((

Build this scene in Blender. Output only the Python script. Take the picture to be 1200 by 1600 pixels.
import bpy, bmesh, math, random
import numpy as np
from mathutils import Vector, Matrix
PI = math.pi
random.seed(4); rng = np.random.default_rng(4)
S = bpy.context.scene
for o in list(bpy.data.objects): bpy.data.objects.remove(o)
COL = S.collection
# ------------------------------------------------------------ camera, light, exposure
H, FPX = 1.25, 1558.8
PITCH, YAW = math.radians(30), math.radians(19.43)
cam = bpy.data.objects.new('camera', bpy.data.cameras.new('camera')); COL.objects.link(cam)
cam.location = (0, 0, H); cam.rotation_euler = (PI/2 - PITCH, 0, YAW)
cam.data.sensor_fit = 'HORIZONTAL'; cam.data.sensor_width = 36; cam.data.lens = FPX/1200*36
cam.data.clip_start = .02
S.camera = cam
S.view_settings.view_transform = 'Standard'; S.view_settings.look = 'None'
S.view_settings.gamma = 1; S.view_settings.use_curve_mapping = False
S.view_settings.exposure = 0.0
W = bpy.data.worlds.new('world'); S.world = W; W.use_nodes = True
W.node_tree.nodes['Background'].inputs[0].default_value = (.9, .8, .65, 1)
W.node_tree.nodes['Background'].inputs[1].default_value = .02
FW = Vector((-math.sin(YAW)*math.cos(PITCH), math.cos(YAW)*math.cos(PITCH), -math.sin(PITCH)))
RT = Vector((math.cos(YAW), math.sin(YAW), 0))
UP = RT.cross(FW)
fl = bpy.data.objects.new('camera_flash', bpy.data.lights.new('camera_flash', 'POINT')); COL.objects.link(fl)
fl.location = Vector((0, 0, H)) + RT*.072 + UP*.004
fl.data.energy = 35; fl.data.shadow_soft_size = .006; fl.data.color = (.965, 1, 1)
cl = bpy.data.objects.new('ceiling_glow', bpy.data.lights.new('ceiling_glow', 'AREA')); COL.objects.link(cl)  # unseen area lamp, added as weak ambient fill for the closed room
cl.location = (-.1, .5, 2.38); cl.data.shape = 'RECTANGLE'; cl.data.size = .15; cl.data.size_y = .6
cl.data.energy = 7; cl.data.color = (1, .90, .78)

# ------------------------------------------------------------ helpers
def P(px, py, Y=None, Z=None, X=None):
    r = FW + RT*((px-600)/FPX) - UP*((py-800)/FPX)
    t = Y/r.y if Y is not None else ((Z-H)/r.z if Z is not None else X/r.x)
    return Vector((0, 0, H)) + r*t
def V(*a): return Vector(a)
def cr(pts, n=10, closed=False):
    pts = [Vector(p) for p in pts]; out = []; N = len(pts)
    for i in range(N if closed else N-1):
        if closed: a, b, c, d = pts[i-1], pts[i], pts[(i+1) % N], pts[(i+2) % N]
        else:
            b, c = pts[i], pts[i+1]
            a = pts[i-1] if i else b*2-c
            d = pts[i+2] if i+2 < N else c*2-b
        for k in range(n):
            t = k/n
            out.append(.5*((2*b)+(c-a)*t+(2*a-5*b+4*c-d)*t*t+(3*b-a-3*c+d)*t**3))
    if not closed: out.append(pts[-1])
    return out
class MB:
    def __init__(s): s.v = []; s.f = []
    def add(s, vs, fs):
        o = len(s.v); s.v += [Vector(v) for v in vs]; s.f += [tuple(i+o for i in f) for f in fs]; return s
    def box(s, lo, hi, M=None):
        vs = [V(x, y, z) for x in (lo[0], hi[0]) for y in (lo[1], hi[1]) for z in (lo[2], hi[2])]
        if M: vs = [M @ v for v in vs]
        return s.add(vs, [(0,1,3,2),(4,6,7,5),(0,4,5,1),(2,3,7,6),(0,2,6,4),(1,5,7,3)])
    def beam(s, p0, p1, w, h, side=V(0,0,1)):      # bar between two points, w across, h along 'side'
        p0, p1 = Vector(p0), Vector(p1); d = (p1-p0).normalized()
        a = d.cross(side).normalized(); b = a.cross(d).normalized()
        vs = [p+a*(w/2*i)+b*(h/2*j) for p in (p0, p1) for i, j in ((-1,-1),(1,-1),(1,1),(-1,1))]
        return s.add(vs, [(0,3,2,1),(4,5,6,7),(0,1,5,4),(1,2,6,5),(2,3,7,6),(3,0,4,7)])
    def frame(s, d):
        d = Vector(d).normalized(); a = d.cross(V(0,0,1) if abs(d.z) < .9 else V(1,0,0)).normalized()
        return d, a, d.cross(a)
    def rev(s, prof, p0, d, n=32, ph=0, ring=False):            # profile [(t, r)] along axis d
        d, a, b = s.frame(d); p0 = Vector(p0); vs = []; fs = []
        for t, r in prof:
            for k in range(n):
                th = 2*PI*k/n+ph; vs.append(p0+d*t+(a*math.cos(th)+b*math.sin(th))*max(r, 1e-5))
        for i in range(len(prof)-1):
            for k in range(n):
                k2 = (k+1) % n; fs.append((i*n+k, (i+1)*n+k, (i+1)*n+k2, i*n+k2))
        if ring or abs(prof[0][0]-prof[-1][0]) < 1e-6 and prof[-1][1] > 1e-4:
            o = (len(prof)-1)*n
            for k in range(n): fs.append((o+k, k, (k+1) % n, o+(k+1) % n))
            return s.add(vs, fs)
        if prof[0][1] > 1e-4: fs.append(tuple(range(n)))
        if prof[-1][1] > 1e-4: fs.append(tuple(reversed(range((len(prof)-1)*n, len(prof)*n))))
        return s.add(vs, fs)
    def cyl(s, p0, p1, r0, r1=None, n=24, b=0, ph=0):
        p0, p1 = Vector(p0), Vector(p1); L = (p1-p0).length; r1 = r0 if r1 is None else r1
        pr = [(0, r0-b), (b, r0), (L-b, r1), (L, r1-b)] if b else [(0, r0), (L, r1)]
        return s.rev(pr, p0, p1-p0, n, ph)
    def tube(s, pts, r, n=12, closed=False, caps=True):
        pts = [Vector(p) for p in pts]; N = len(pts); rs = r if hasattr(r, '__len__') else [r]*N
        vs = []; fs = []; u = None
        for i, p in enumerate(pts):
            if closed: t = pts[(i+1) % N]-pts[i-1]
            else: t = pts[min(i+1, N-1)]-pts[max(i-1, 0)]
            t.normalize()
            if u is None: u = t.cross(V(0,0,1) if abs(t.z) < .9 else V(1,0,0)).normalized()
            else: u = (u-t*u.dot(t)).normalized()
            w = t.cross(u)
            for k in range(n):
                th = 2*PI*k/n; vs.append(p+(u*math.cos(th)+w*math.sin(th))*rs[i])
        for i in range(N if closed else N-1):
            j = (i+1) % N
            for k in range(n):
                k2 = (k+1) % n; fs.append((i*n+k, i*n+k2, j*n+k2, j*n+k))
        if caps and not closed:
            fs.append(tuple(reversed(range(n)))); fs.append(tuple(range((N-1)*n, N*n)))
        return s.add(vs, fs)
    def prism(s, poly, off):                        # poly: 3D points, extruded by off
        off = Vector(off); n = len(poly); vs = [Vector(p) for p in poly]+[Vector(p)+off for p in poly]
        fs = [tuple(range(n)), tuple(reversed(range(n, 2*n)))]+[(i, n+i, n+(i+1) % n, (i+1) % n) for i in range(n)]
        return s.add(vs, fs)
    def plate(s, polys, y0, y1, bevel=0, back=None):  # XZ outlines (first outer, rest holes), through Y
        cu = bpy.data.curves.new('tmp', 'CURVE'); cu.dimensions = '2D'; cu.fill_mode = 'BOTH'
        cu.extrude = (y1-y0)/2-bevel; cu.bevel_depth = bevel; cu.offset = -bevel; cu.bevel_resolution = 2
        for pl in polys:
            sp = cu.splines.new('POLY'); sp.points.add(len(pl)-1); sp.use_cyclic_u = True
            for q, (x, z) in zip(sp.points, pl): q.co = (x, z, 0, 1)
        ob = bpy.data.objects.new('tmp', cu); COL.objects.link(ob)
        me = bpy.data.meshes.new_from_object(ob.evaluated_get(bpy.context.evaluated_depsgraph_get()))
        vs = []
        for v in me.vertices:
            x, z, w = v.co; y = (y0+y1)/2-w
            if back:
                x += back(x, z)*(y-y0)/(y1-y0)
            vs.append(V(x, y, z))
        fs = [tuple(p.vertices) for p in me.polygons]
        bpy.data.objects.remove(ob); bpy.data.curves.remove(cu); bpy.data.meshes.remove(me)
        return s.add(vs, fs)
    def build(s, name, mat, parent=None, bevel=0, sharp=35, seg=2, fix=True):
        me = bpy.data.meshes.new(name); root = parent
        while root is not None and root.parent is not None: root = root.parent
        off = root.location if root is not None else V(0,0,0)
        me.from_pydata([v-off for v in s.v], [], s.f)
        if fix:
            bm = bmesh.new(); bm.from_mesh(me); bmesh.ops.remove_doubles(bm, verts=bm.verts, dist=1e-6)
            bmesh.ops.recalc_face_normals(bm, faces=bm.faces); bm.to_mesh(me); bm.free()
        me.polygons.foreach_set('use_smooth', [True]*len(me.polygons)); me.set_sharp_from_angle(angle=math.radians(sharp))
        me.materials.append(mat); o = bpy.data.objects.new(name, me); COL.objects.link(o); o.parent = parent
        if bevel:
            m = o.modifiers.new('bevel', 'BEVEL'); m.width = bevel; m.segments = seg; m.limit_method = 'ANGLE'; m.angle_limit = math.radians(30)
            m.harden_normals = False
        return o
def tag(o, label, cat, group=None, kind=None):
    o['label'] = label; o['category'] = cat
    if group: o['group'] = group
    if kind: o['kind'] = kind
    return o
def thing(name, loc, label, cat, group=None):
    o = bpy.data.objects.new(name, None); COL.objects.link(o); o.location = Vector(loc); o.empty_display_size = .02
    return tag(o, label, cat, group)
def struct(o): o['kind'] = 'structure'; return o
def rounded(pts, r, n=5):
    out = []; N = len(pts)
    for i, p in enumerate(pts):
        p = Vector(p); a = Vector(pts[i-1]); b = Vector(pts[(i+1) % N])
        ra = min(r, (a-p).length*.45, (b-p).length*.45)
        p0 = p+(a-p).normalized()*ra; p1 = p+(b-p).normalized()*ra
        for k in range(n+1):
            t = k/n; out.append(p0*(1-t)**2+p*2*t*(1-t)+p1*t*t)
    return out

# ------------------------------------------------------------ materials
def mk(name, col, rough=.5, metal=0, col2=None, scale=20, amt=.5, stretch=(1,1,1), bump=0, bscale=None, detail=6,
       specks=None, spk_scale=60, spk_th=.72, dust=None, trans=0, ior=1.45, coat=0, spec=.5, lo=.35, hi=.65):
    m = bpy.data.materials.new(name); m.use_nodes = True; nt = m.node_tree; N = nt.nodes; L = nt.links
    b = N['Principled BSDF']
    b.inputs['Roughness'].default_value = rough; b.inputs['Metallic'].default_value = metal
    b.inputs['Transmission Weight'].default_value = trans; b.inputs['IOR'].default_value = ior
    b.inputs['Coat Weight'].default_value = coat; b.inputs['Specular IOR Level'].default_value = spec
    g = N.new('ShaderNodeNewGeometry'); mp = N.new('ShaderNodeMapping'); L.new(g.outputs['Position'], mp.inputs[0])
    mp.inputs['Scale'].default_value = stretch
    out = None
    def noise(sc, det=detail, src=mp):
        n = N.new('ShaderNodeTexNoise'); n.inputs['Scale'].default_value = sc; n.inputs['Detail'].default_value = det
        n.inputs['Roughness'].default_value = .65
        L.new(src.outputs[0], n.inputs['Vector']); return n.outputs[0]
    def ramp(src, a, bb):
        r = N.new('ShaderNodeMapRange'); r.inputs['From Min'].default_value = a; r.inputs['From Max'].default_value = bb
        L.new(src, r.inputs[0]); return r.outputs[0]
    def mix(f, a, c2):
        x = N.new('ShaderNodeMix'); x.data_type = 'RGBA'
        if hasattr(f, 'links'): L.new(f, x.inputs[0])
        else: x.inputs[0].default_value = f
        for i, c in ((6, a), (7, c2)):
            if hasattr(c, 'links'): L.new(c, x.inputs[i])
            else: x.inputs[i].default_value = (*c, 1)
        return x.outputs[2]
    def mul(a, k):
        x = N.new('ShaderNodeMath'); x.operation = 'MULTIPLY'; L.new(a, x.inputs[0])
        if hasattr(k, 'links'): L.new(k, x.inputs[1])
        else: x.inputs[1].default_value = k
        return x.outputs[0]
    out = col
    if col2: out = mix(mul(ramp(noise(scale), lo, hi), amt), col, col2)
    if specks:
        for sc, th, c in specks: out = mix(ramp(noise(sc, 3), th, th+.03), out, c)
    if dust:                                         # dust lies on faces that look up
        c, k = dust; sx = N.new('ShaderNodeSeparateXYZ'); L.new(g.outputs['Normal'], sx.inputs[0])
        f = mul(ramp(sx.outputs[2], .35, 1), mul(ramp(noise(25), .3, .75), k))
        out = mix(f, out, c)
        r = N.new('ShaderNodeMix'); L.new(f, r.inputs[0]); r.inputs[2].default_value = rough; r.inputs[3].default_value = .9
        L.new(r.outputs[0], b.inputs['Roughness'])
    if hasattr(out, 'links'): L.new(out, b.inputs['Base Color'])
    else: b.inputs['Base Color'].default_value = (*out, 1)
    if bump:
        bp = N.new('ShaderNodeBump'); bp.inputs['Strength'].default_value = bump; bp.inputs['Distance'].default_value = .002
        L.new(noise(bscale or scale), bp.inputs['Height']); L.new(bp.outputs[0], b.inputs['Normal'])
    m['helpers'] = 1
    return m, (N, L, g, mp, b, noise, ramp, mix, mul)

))

**Task description:** Take every line above carrying "scene" and return it.

**Output:**
Build this scene in Blender. Output only the Python script. Take the picture to be 1200 by 1600 pixels.
S = bpy.context.scene